On my hard drive I discovered a version of "Leaving on a Jet Plane" by Chantal Kreviazuk from the
Armageddon soundtrack. (Mysteriously it was labeled "Jefferson Airplane" but research turned up the real artist. Who's from Winnipeg, eh?) And for the first time, I got the song.
Thing is, Peter, Paul and Mary did a lovely version, but it's a
duet. In Chantal Kreviazuk's version, it's about a girl who's leaving her lover. She's been a screwup, she's treated him badly, she loves him fiercely, she's going away for a long time and far away, and she's scared he's going to dump her when she's away. Kreviazuk's got this breathy little girl voice and you can just see her with her bags packed, outside his door, not wanting to wake him, and wanting very badly to wake him. You can just tell she knows what it's like to fool around on her lover, and then realize too late that she may have ruined something she can't replace.
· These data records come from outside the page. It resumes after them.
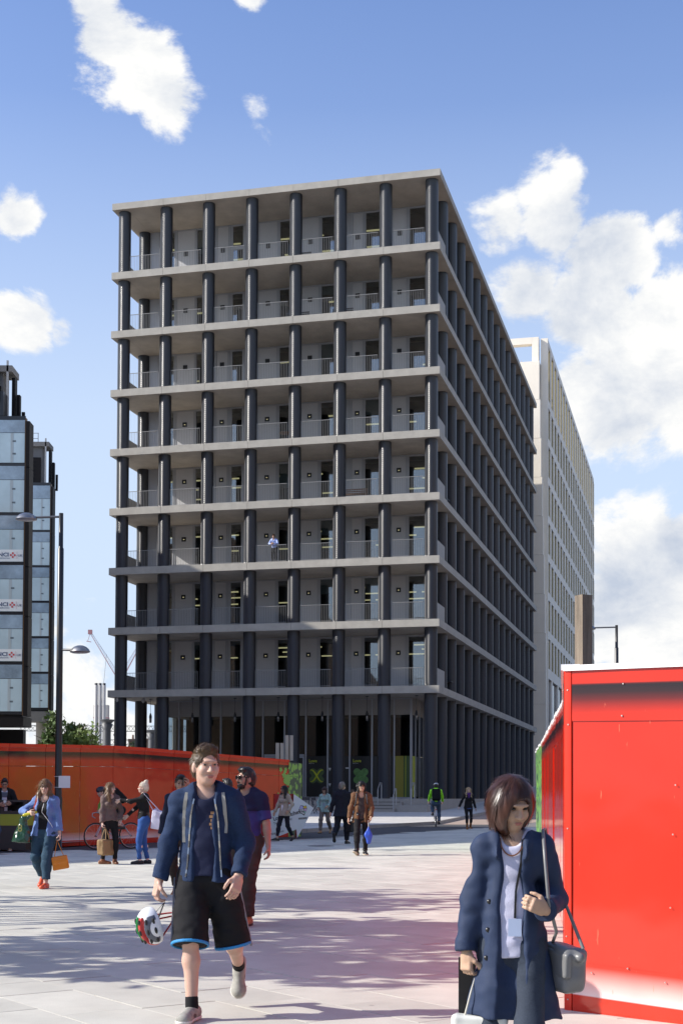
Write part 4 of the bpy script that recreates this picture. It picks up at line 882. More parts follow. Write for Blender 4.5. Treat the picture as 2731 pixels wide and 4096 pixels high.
# trees of the square just outside the picture at the left: they throw the dappled shade over the plaza
tree('plane_tree', -8.3, 18.6, .08, 6.4, 2.5, 1.9, 520, .2, 11, leaf_d, 'broad young tree whose shade dapples the far paving', 'square trees at the left'); tree('plane_tree', -7.9, 14.0, .05, 6.4, 2.5, 2.0, 600, .2, 12, leaf_d, 'broad young tree whose shade dapples the middle paving', 'square trees at the left'); tree('plane_tree', -7.4, 11.5, .04, 5.8, 2.0, 1.7, 420, .2, 13, leaf_d, 'broad young tree whose shade dapples the near paving', 'square trees at the left')
tree('plane_tree', -12.2, 12.6, .04, 8.4, 2.3, 2.0, 520, .2, 14, leaf_d, 'taller tree behind the square trees', 'square trees at the left'); tree('plane_tree', -11.9, 19.0, .06, 8.4, 1.6, 1.5, 330, .2, 15, leaf_d, 'slim tree beside the cage of hoops', 'square trees at the left')
# open cage of hoops
cg = empty('hoop_cage', (-12.6, 16.0, .06), 0, 'tall open cage of thin curved hoops standing on the square', 'sculpture')
for k in range(9):
    a = math.pi * k / 9; m = MB(); m.tube([(1.5 * math.cos(t) * math.cos(a), 1.5 * math.cos(t) * math.sin(a), 4.4 + 1.9 * math.sin(t)) for t in [math.pi * q / 14 for q in range(15)]], .03, 6)
    for s in (1, -1): m.tube([(1.5 * s * math.cos(a), 1.5 * s * math.sin(a), 0), (1.5 * s * math.cos(a), 1.5 * s * math.sin(a), 4.4)], .03, 6)
    m.build('hoop', rail_m, cg)
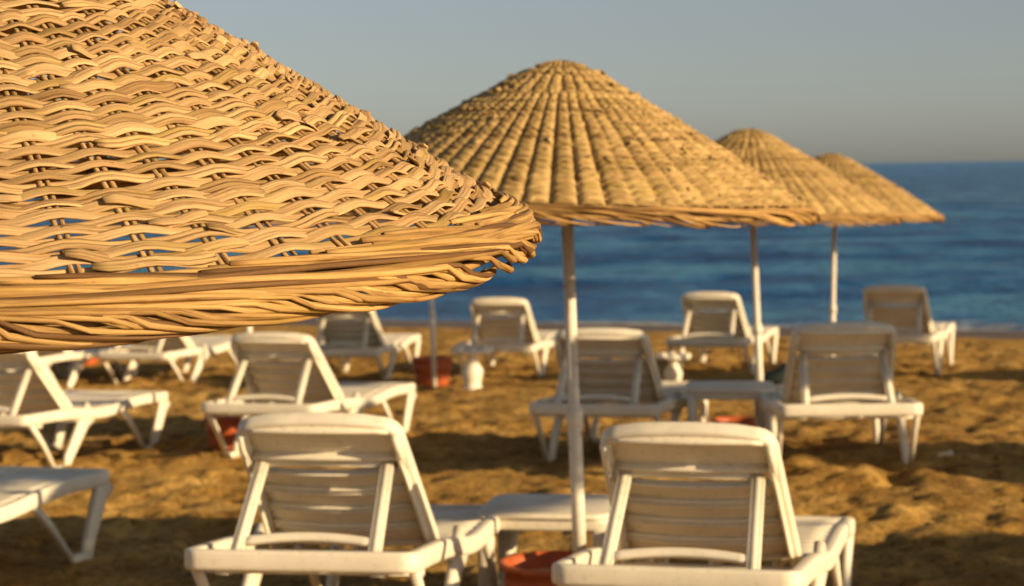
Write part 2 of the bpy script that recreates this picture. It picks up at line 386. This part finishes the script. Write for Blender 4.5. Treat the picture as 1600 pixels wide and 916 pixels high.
    ax = (pbot - ptop).normalized(); nrm = ax.cross(Vector((1, 0, 0))).normalized()
    for sx in (-1, 1):
        for dx, ww, off in ((-.015, .010, 0), (.015, .010, 0), (0, .026, .010)):
            p.sweep([ptop + Vector((sx * .198 + dx, 0, 0)) + nrm * off, pbot + Vector((sx * .213 + dx, 0, 0)) + nrm * off], ww, .026 if ww < .02 else .008, up=nrm, k=6)
    q = ptop.lerp(pbot, .80)
    p.sweep([q + Vector((xx, 0, 0)) - ax * (.022 * (1 - (xx / .21) ** 2)) for xx in np.linspace(-.21, .21, 11)], .030, .020, up=nrm, k=8)
    p.sweep([ptop + Vector((-.215, 0, 0)), ptop + Vector((.215, 0, 0))], .022, .022, k=8)
    p.build('prop', M_PL, t)
    return t
lounger0 = make_lounger(); used = [False]
GL = 'white plastic sun loungers set out in rows on the beach'
def place_lounger(x, y, psi, label, dz=0.0, k=1.0):
    """x, y: right-hand corner of the head end; psi: heading clockwise from straight out to sea"""
    o = copy_tree(lounger0) if used[0] else lounger0; used[0] = True
    a = R(psi); d = Vector((math.sin(a), math.cos(a), 0)); side = Vector((math.cos(a), -math.sin(a), 0))
    if y > 16: k = 1.08; dz -= .03
    c = Vector((x, y, 0)) - side * .36 * k; o.scale = (k, k, k)
    pa = c + d * .42; pb = c + d * 1.62
    za, zb = gz(pa.x, pa.y), gz(pb.x, pb.y); sl = (zb - za) / 1.2
    o.rotation_mode = 'XYZ'
    o.rotation_euler = (math.atan(sl), 0, -a)
    z0 = za - sl * .42
    o.location = (c.x, c.y, z0 - .006 + dz)
    tag(o, label, 'sun lounger', GL); return o
def corner(px, py, Y): p = at(px, py, Y); return p.x, p.y
place_lounger(*corner(648, 858, 5.85), 9.5, 'white lounger of the nearest pair, the left one, below the rim of the close parasol', -.025)
place_lounger(*corner(1252, 890, 5.55), 14, 'white lounger of the nearest pair, the right one, beside the bright orange tub', -.075)
place_lounger(-2.27, 7.02, 16, 'white lounger at the bottom left corner, only its foot end showing')
place_lounger(*corner(1028, 632, 10.8), 14, 'middle row white lounger whose raised back stands just behind the tallest pole')
place_lounger(*corner(492, 630, 11.5), 15, 'middle row white lounger with a red tub behind its left corner')
place_lounger(*corner(1446, 632, 9.95), 3, 'middle row white lounger furthest right, pointing straight at the sea')
place_lounger(-2.70, 11.28, 15, 'middle row white lounger at the left picture edge, its side and both leg pairs showing')
place_lounger(*corner(590, 522, 19.0), 9, 'far row white lounger just left of the thin pole in an orange red tub')
place_lounger(*corner(836, 530, 19.0), 10, 'far row white lounger between the scalloped stool and the tallest pole')
place_lounger(*corner(1166, 530, 19.0), 16, 'far row white lounger just left of the pole beside the middle row table')
place_lounger(*corner(1462, 522, 17.9), 17, 'far row white lounger furthest right, its back against the blue water', .06)
place_lounger(-3.25, 19.2, 18, 'far row white lounger second from left, its seat just under the close parasol rim')
place_lounger(-4.40, 19.0, 18, 'far row white lounger furthest left, only thin legs showing beside a red tub')

# ------------------------------------------------------------------ small tables
def make_table():
    t = empty('side_table')
    g = MB(); w = .24
    g.box((0, 0, .372), (.50, .47, .022), r=.010)
    g.sweep([(x, y, .350) for x, y in arc((.19, -.175), .04, -math.pi / 2, 0) + arc((.19, .175), .04, 0, math.pi / 2) + arc((-.19, .175), .04, math.pi / 2, math.pi) + arc((-.19, -.175), .04, math.pi, 1.5 * math.pi)], .014, .058, closed=True, k=8)
    g.build('tabletop', M_PL, t)
    for sx in (-1, 1):
        for sy in (-1, 1):
            l = MB(); l.sweep([(sx * .205, sy * .19, .35), (sx * .212, sy * .197, .2), (sx * .218, sy * .203, -.01)], [.062, .052, .040], [.062, .052, .040], up=(0, 1, 0), k=8, power=.4)
            l.build('leg', M_PL, t)
    return t
table0 = make_table(); GT = 'low white plastic tables between the loungers'
def place_table(o, x, y, a, label):
    o.location = (x, y, gz(x, y)); o.rotation_euler = (0, 0, -R(a)); tag(o, label, 'table', GT)
p = at(862, 820, 7.45); place_table(table0, p.x, p.y, 10, 'low white table behind the tall near pole, between the two nearest loungers'); table0.location.z -= .045
p = at(1140, 615, 11.5); place_table(copy_tree(table0), p.x, p.y, 6, 'low white table at the foot of the second parasol pole, in the middle row')
def make_stool():
    t = empty('pedestal_stool')
    g = MB(); g.lathe([(0, .365), (.16, .365), (.185, .355), (.188, .335), (.17, .328), (.05, .325), (0, .325)], k=20)
    for q in range(8):
        a = q * math.pi / 4; g.lathe([(0, .385), (.03, .38), (.042, .36), (.03, .345)], (.15 * math.cos(a), .15 * math.sin(a), 0), k=10)
    g.build('stool_top', M_PL, t)
    g = MB(); g.lathe([(.04, .33), (.055, .25), (.10, .17), (.085, .10), (.075, .05), (.10, -.01)], k=18); g.build('stem', M_PL, t)
    return t
st = make_stool(); p = at(738, 590, 18.2); st.location = (p.x, p.y, gz(p.x, p.y)); tag(st, 'small white stool with a scalloped top, right of the thin pole in the red tub', 'stool', 'white plastic stools in the far row')
st2 = copy_tree(st); p = at(1052, 580, 17.6); st2.location = (p.x, p.y, gz(p.x, p.y)); st2.scale = (.82, .82, .8); tag(st2, 'small white stool in front of the far lounger left of the second parasol pole', 'stool')

# ------------------------------------------------------------------ wicker parasols
RAD, HGT = 0.90, 0.54
def prof(s):
    """radius, height and outward normal of the canopy at s (0 apex .. 1 rim)"""
    def rz(s):
        r = RAD * s
        z = HGT * (1 - s) + 0.018 * math.sin(math.pi * min(1, s)) - .022 * math.exp(-(s / .08) ** 2)
        return r, z
    r, z = rz(s); r2, z2 = rz(s + .01); dr, dz = r2 - r, z2 - z; l = math.hypot(dr, dz)
    return r, z, (-dz / l, dr / l), (dr / l, dz / l)
def make_canopy(parent, seed, N=56, rows=70, ppp=5, wid=(.0255, .0335), m=M_CANE, mode='weave', wob=.0075, s0=.05, s1=.935):
    rs = random.Random(seed); g = MB()
    nseed = rs.randint(0, 999); cd = np.array([rs.uniform(.6, 1.5) for _ in range(256)])
    for k in range(rows):
        s = s0 + (s1 - s0) * (k + .5) / rows
        Nk = (N if s > .42 else (N // 2 // 2 * 2 if s > .20 else N // 4 // 2 * 2)) if mode == 'weave' else (N if s > .30 else N // 2)
        r, z, nm, tn = prof(s)
        pitch = (s1 - s0) / rows * math.hypot(RAD, HGT)
        a = rs.uniform(0, 6.28); end = a + 2 * math.pi
        while a < end:
            ln = rs.uniform(.55, 1.3) / max(r, .08); ln = min(ln, 6.2)
            da = 2 * math.pi / Nk
            b2 = min(a + ln, end) + da * rs.uniform(.8, 2.0); a0 = a - da * rs.uniform(.3, 1.2)
            n = max(8, int((b2 - a0) / da * ppp)); th = np.linspace(a0, b2, n)
            if mode == 'weave': ph = np.cos(Nk / 2 * th + math.pi * k); off = .0052 * ph
            else:
                fr = (th * Nk / 2 / (2 * math.pi) + (.5 if (k // 9) % 2 and s > .5 else 0) * 0) % 1 - .5
                off = .0062 * (1 - 2.3 * cd[(np.floor(th * Nk / 2 / (2 * math.pi)).astype(int)) % 256] * np.exp(-(fr / .12) ** 2)) + .004 * vnoise(th * r * 16, th * 0 + k * .45, nseed + 4) + (.002 * np.cos(Nk / 2 * th + math.pi * k))
            cx = np.cos(th) * r * 14; cy = np.sin(th) * r * 14
            sh = vnoise(cx * .5 + 90, cy * .5 + 90 + k * .10, nseed) * 1.7 * wob + vnoise(th * r * 7 + 13 * k, cx * 0 + k * 3.7, nseed + 1) * wob * .7
            lens = -.0022 * np.cos(Nk * th) if mode == 'weave' else 0
            sl = s * 1.0; dsl = sh + lens + rs.uniform(-.0025, .0025) + (th - a0) * rs.uniform(-.003, .003)
            off = off + rs.uniform(-.0015, .0015)
            # cane ends poke outwards a little
            e = np.minimum(np.arange(n), np.arange(n)[::-1]) / ppp
            if rs.random() < .65: off = off + .009 * np.exp(-(e / .4) ** 2) * (rs.random() < .8)
            rr = r + off * nm[0] + dsl * tn[0]; zz = z + off * nm[1] + dsl * tn[1]
            P = np.stack([rr * np.cos(th), rr * np.sin(th), zz], -1)
            tw = rs.uniform(-.2, .2) + vnoise(th * 4, th * 0 + k, nseed + 2) * .5
            nr = nm[0] * np.cos(tw) + tn[0] * np.sin(tw); nz = nm[1] * np.cos(tw) + tn[1] * np.sin(tw)
            U = np.stack([nr * np.cos(th), nr * np.sin(th), nz], -1)
            w = rs.uniform(*wid) * pitch / .0235
            ww = w * (1 + .25 * vnoise(th * 7, th * 0 + k * 2.1, nseed + 3)); ww[0] *= .6; ww[-1] *= .55
            tone = min(1, max(0, rs.gauss(.55, .20 if mode == 'weave' else .13)))
            if rs.random() < .14:                      # split into two thinner canes lying side by side
                for sg in (-1, 1):
                    P2 = P + np.stack([tn[0] * np.cos(th), tn[0] * np.sin(th), th * 0 + tn[1]], -1) * sg * w * .27
                    g.sweep(P2, ww * .5, .0055, ups=U, tone=min(1, max(0, tone + rs.uniform(-.15, .15))), k=6, power=.7)
            else: g.sweep(P, ww, rs.uniform(.0028, .004), ups=U, tone=tone if mode == 'weave' else tone + .22 * np.cos(Nk / 4 * th) * cd[k % 7], k=8, power=.5)
            a += ln
    return g.build('canopy', m, parent)
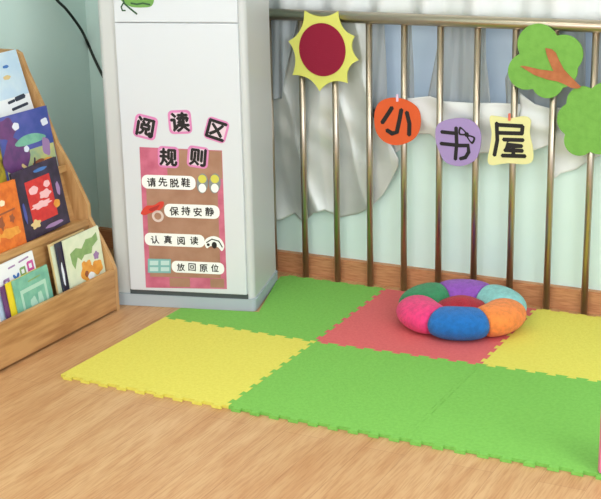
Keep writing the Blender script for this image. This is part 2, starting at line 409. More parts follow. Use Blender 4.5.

Whereas when it's a duet, or worse, a trio, hell, Mary's got two fine-singin' guys to choose from. Where's her gripe? Then it's just a pretty song. Kreviazuk's cut is overproduced (the strings come in something terrible), but the opening and closing bars can break your heart.
The moral here is: everything in a work needs to sell what the work is about. No matter how lovely a character, a scene, a subplot is -- Peter and Paul are some fine singers -- you can't add it if it's not working for the
story.
As they used to say in the civil rights movement, "eyes on the prize."